## BEGIN Material
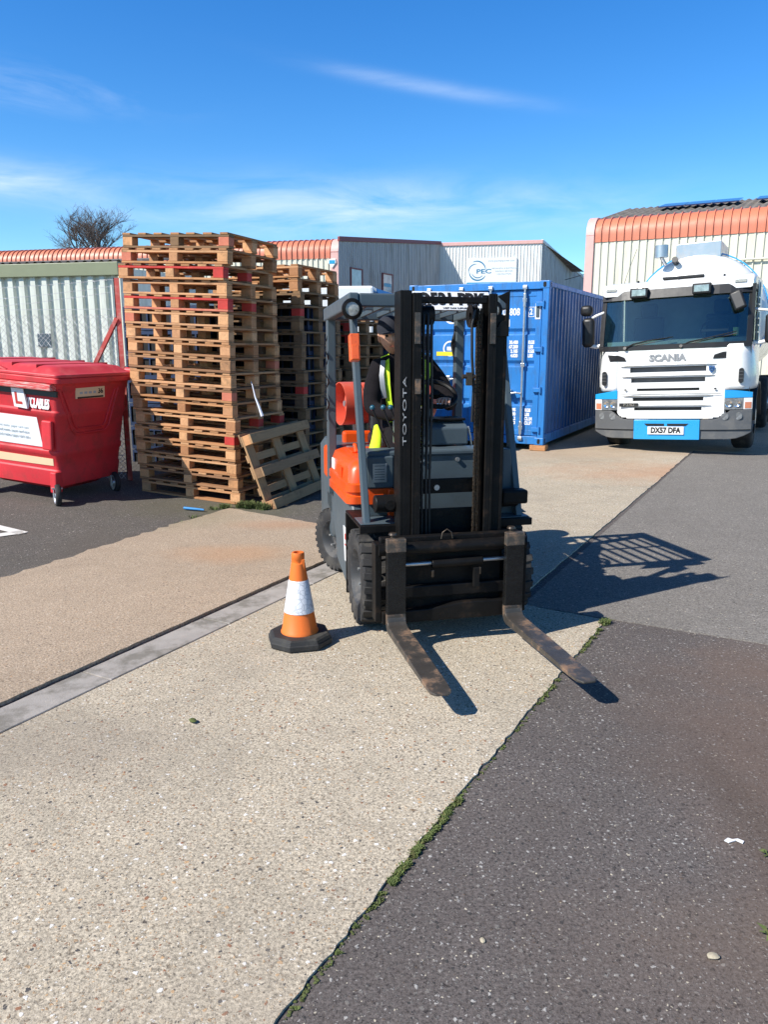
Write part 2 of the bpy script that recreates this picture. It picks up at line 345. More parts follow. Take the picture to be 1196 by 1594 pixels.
M['woodg_y'] = wood('old_pallet_wood_y', [(0, (0.220, 0.135, 0.076)), (.5, (0.280, 0.176, 0.096)), (1, (0.180, 0.117, 0.072))], 'y')
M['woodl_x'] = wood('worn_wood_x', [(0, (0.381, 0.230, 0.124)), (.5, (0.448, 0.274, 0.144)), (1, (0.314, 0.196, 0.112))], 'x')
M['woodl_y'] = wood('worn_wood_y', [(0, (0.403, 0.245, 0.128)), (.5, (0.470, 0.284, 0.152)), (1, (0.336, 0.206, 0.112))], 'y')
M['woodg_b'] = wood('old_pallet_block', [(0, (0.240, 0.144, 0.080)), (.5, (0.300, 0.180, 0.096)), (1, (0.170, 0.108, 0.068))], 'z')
M['red_paint'] = mat('red_painted_wood', (.50, .035, .025), .7, var=.25, vs=14, dirt=(.5, .3, .17), da=.6, dscale=14, dthr=.6)
M['red_faded'] = mat('faded_red_wood', (.55, .17, .10), .8, var=.2, vs=14, dirt=(.5, .32, .18), da=.7, dscale=14, dthr=.56)
M['bin_red'] = mat('red_plastic', (.62, .026, .036), .55, var=.18, vs=3, dirt=(.34, .04, .035), da=.5, dscale=5, bump=.08, bscale=60)
M['bin_lid'] = mat('faded_red_lid', (.60, .045, .055), .5, var=.1, vs=3, dirt=(.66, .16, .15), da=.4, dscale=6)
M['scuffed'] = mat('scuffed_lip', (.60, .05, .05), .6, var=.2, vs=10, dirt=(.62, .45, .40), da=.9, dscale=14, dthr=.47, stretch=(.5, 3, 6))
M['galv'] = mat('galvanised_steel', (.55, .56, .57), .38, .8, var=.15, vs=20)
M['tyre'] = mat('tyre_rubber', (.022, .021, .021), .8, var=.3, vs=12, dirt=(.10, .09, .075), da=.55, dscale=9, dthr=.5, bump=.2, bscale=80)
M['white_paint'] = mat('white_label', (.80, .80, .80), .5, var=.04)
M['worn_white'] = mat('worn_white_lettering', (.42, .42, .42), .6, var=.2, vs=40, dirt=(.04, .04, .04), da=.9, dscale=60, dthr=.5)
M['sign_white'] = mat('sign_white', (.78, .82, .82), .4, var=.02)
M['cream_sticker'] = mat('cream_strip', (.78, .58, .36), .5, var=.06)
M['black_txt'] = mat('black_lettering', (.015, .015, .015), .5)
M['blue_txt'] = mat('blue_lettering', (.03, .20, .36), .5)
M['cyan_band'] = mat('cyan_band', (.02, .32, .55), .4)
M['grey_txt'] = mat('grey_lettering', (.35, .42, .45), .5)
M['fl_black'] = mat('worn_black_steel', (.0085, .008, .0078), .45, .0, var=.5, vs=9, dirt=(.045, .028, .018), da=.7, dscale=7, dthr=.56, bump=.2, bscale=60, spec=.16)
M['fork'] = mat('worn_fork_steel', (.085, .075, .065), .42, .35, var=.5, vs=9, dirt=(.30, .175, .10), da=.8, dscale=9, dthr=.5, bump=.3, bscale=50)
M['fork_shank'] = mat('fork_shank_paint', (.012, .012, .012), .28, .2, var=.6, vs=14, dirt=(.14, .07, .035), da=.55, dscale=7, dthr=.62, bump=.25, bscale=40)
M['fl_grey'] = mat('blue_grey_paint', (.072, .098, .115), .42, var=.1, vs=6, dirt=(.04, .045, .045), da=.5, dscale=5, dthr=.58)
M['fl_orange'] = mat('orange_paint', (.80, .085, .008), .32, var=.06, vs=4, coat=.25, dirt=(.5, .06, .01), da=.3, dscale=6)
M['lpg'] = mat('faded_red_cylinder', (.62, .085, .045), .5, var=.1, vs=6, dirt=(.55, .2, .14), da=.5, dscale=8)
M['rim_dark'] = mat('dusty_dark_rim', (.03, .032, .035), .6, var=.3, dirt=(.13, .12, .11), da=.6, dscale=12)
M['chain'] = mat('oily_chain', (.085, .065, .048), .4, .6, var=.5, vs=30)
M['hose'] = mat('rubber_hose', (.012, .012, .013), .5)
M['chrome'] = mat('chrome', (.8, .8, .8), .15, 1.0, var=.05)
M['lens'] = mat('lamp_lens', (.36, .36, .33), .25, var=.6, vs=60, coat=.6)
M['amber'] = mat('orange_lens', (.85, .13, .02), .3, coat=.4, dirt=(.5, .06, .02), da=.5, dscale=30)
M['plate_metal'] = mat('data_plate_metal', (.42, .44, .45), .35, .6, var=.2, vs=30)
M['amber_pale'] = mat('pale_amber_lens', (.62, .22, .12), .3, coat=.5)
M['cone_orange'] = mat('cone_orange', (.80, .17, .02), .5, var=.07, vs=7, dirt=(.45, .12, .03), da=.4, dscale=7)
M['cone_black'] = mat('cone_base_rubber', (.022, .022, .022), .7, var=.3, dirt=(.09, .085, .07), da=.5, dscale=6, bump=.2, bscale=60)
M['fabric'] = mat('dark_fleece', (.011, .0095, .011), 1.0, spec=.15, var=.3, vs=12, bump=.5, bscale=30)
M['trouser'] = mat('dark_trousers', (.014, .016, .022), .95, var=.3, vs=12, bump=.4, bscale=30)
M['hivis'] = mat('yellow_hivis', (.62, .86, .02), .7, var=.12, vs=9, bump=.3, bscale=20)
M['reflect'] = mat('silver_tape', (.22, .23, .24), .4, .3, var=.2)
M['skin'] = mat('skin', (.50, .27, .18), .5, var=.08)
M['letter_grey'] = mat('grey_letter', (.27, .28, .29), .4)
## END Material
Reproduce the material word for word. Any pictures should be left out of the copy.

▶ Full solution
Write part 2 of the bpy script that recreates this picture. It picks up at line 345. More parts follow. Take the picture to be 1196 by 1594 pixels.
M['woodg_y'] = wood('old_pallet_wood_y', [(0, (0.220, 0.135, 0.076)), (.5, (0.280, 0.176, 0.096)), (1, (0.180, 0.117, 0.072))], 'y')
M['woodl_x'] = wood('worn_wood_x', [(0, (0.381, 0.230, 0.124)), (.5, (0.448, 0.274, 0.144)), (1, (0.314, 0.196, 0.112))], 'x')
M['woodl_y'] = wood('worn_wood_y', [(0, (0.403, 0.245, 0.128)), (.5, (0.470, 0.284, 0.152)), (1, (0.336, 0.206, 0.112))], 'y')
M['woodg_b'] = wood('old_pallet_block', [(0, (0.240, 0.144, 0.080)), (.5, (0.300, 0.180, 0.096)), (1, (0.170, 0.108, 0.068))], 'z')
M['red_paint'] = mat('red_painted_wood', (.50, .035, .025), .7, var=.25, vs=14, dirt=(.5, .3, .17), da=.6, dscale=14, dthr=.6)
M['red_faded'] = mat('faded_red_wood', (.55, .17, .10), .8, var=.2, vs=14, dirt=(.5, .32, .18), da=.7, dscale=14, dthr=.56)
M['bin_red'] = mat('red_plastic', (.62, .026, .036), .55, var=.18, vs=3, dirt=(.34, .04, .035), da=.5, dscale=5, bump=.08, bscale=60)
M['bin_lid'] = mat('faded_red_lid', (.60, .045, .055), .5, var=.1, vs=3, dirt=(.66, .16, .15), da=.4, dscale=6)
M['scuffed'] = mat('scuffed_lip', (.60, .05, .05), .6, var=.2, vs=10, dirt=(.62, .45, .40), da=.9, dscale=14, dthr=.47, stretch=(.5, 3, 6))
M['galv'] = mat('galvanised_steel', (.55, .56, .57), .38, .8, var=.15, vs=20)
M['tyre'] = mat('tyre_rubber', (.022, .021, .021), .8, var=.3, vs=12, dirt=(.10, .09, .075), da=.55, dscale=9, dthr=.5, bump=.2, bscale=80)
M['white_paint'] = mat('white_label', (.80, .80, .80), .5, var=.04)
M['worn_white'] = mat('worn_white_lettering', (.42, .42, .42), .6, var=.2, vs=40, dirt=(.04, .04, .04), da=.9, dscale=60, dthr=.5)
M['sign_white'] = mat('sign_white', (.78, .82, .82), .4, var=.02)
M['cream_sticker'] = mat('cream_strip', (.78, .58, .36), .5, var=.06)
M['black_txt'] = mat('black_lettering', (.015, .015, .015), .5)
M['blue_txt'] = mat('blue_lettering', (.03, .20, .36), .5)
M['cyan_band'] = mat('cyan_band', (.02, .32, .55), .4)
M['grey_txt'] = mat('grey_lettering', (.35, .42, .45), .5)
M['fl_black'] = mat('worn_black_steel', (.0085, .008, .0078), .45, .0, var=.5, vs=9, dirt=(.045, .028, .018), da=.7, dscale=7, dthr=.56, bump=.2, bscale=60, spec=.16)
M['fork'] = mat('worn_fork_steel', (.085, .075, .065), .42, .35, var=.5, vs=9, dirt=(.30, .175, .10), da=.8, dscale=9, dthr=.5, bump=.3, bscale=50)
M['fork_shank'] = mat('fork_shank_paint', (.012, .012, .012), .28, .2, var=.6, vs=14, dirt=(.14, .07, .035), da=.55, dscale=7, dthr=.62, bump=.25, bscale=40)
M['fl_grey'] = mat('blue_grey_paint', (.072, .098, .115), .42, var=.1, vs=6, dirt=(.04, .045, .045), da=.5, dscale=5, dthr=.58)
M['fl_orange'] = mat('orange_paint', (.80, .085, .008), .32, var=.06, vs=4, coat=.25, dirt=(.5, .06, .01), da=.3, dscale=6)
M['lpg'] = mat('faded_red_cylinder', (.62, .085, .045), .5, var=.1, vs=6, dirt=(.55, .2, .14), da=.5, dscale=8)
M['rim_dark'] = mat('dusty_dark_rim', (.03, .032, .035), .6, var=.3, dirt=(.13, .12, .11), da=.6, dscale=12)
M['chain'] = mat('oily_chain', (.085, .065, .048), .4, .6, var=.5, vs=30)
M['hose'] = mat('rubber_hose', (.012, .012, .013), .5)
M['chrome'] = mat('chrome', (.8, .8, .8), .15, 1.0, var=.05)
M['lens'] = mat('lamp_lens', (.36, .36, .33), .25, var=.6, vs=60, coat=.6)
M['amber'] = mat('orange_lens', (.85, .13, .02), .3, coat=.4, dirt=(.5, .06, .02), da=.5, dscale=30)
M['plate_metal'] = mat('data_plate_metal', (.42, .44, .45), .35, .6, var=.2, vs=30)
M['amber_pale'] = mat('pale_amber_lens', (.62, .22, .12), .3, coat=.5)
M['cone_orange'] = mat('cone_orange', (.80, .17, .02), .5, var=.07, vs=7, dirt=(.45, .12, .03), da=.4, dscale=7)
M['cone_black'] = mat('cone_base_rubber', (.022, .022, .022), .7, var=.3, dirt=(.09, .085, .07), da=.5, dscale=6, bump=.2, bscale=60)
M['fabric'] = mat('dark_fleece', (.011, .0095, .011), 1.0, spec=.15, var=.3, vs=12, bump=.5, bscale=30)
M['trouser'] = mat('dark_trousers', (.014, .016, .022), .95, var=.3, vs=12, bump=.4, bscale=30)
M['hivis'] = mat('yellow_hivis', (.62, .86, .02), .7, var=.12, vs=9, bump=.3, bscale=20)
M['reflect'] = mat('silver_tape', (.22, .23, .24), .4, .3, var=.2)
M['skin'] = mat('skin', (.50, .27, .18), .5, var=.08)
M['letter_grey'] = mat('grey_letter', (.27, .28, .29), .4)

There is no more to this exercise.